State

Park service looks at benefits of free-entrance program

WASHINGTON — The National Park Service will lose up to $6 million and gain modest benefits in return for offering free entrance to Yosemite and other parks this summer, officials now believe.

A temporary fee waiver means visitors to Yosemite, Sequoia, Kings Canyon and other major parks avoid the usual $20 entrance fee today and Sunday. Earlier free- entrance weekends boosted visitation at some but not all parks.

"With free entrance, more people are coming," Yosemite National Park spokeswoman Kari Cobb said Friday.

Even without the free entrance, many parks are busier than they were last year.

In July, which included one free weekend, 608,567 visitors came to Yosemite. In July 2008, which did not have a free weekend, Yosemite recorded 559,727 visitors. Similarly, visits to Yosemite in June that included one free weekend reached 501,588, up from 490,270 visitors in June 2008.

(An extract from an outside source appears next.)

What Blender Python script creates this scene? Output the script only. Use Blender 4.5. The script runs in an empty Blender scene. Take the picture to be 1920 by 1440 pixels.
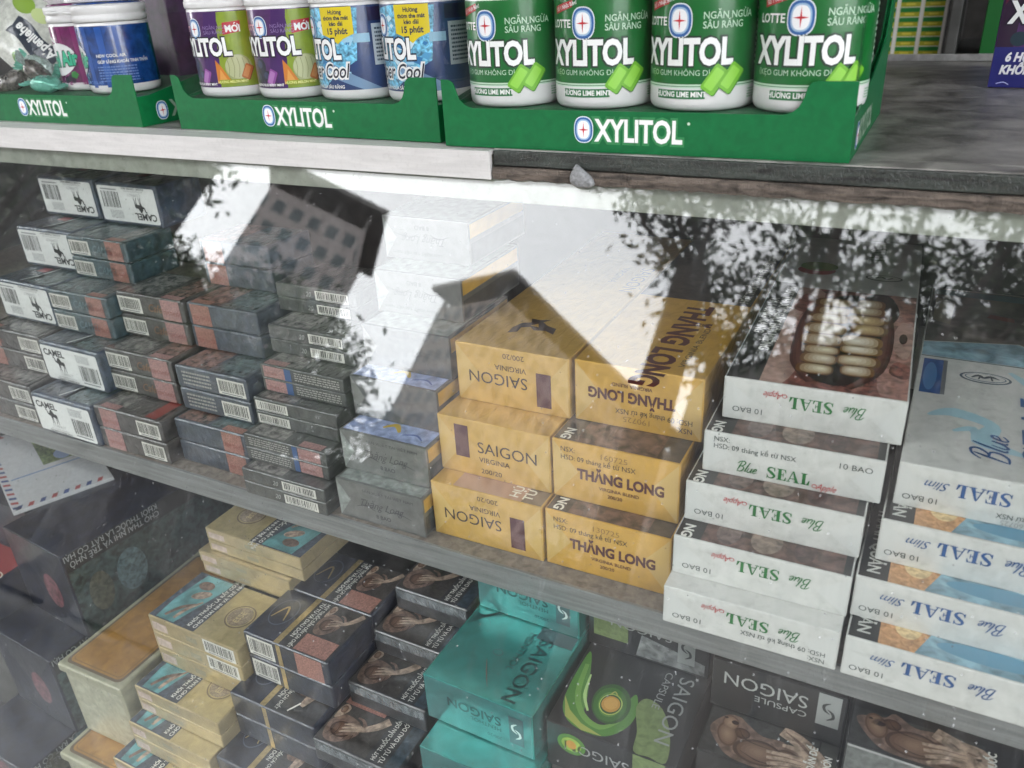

"We're definitely seeing some spikes on those free weekends," added Adrienne Freeman, spokeswoman for nearby Sequoia and Kings Canyon national parks.

During the Sequoia and Kings Canyon free-entrance weekend in July, visits jumped 24 percent compared with the corresponding weekend in July 2008. Overall, Sequoia and Kings Canyon saw 281,450 visitors in July, compared with 265,903 last July.

"Every month of the year, we've been seeing an increase in the number of visitors," Freeman said.

This will be the third and final weekend for the summer fee waiver, billed by the park service as a tourism boost and goodwill gesture during hard economic times.

President Barack Obama will showcase the program this weekend with visits to Yellowstone and Grand Canyon national parks.

Forgoing the entrance fees costs the park service between $750,000 and $1 million a day. For the six days that the fee waiver will have been in effect on weekends in June, July and August, the lost revenue adds up to between $4.5 million and $6 million.

Free and, sometimes, fewer

In return, park service officials sought more visitors and concessionaires hoped to do more business.

Agency officials say the park service has accrued other benefits, including what the study called "significant media interest," but the program hasn't always worked out as planned.

Of the 391 units in the park service, 147 charge entrance fees. Managers in 39 of these parks responded to a survey asking about their experiences during the third weekend of June, when the free- entrance experiment began.

Twenty-two of the parks reported more visitors during the June free weekend than the weekends before and after. Five parks, including Olympic National Park, reported fewer visitors on the free weekend compared with the weekends before and after. Twelve reported visits on the free weekend were higher than only one of the weekends before or after.

"The (free entrance) effect varies widely and can be overshadowed by other factors," the park service analysis states.

Yosemite visit numbers were not available for individual weekends.

Local weather, gasoline prices and competing recreational opportunities could influence individual park visits, park service analysts noted. For instance, they suggested that visitor interest in Joshua Tree National Park fell in late June after temperatures spiked to nearly 100 degrees.

The larger context includes an overall increase in visits this year to state and national parks and private campgrounds.

Yosemite has seen more visitors coming from the San Joaquin Valley and surrounding region, Cobb said.

About two-thirds of park concessionaires informally polled nationwide saw no sales increase during the free weekend in June. About one-third of the concessionaires polled "indicated some potentially attributable increase in patronage and/or sales," the study states.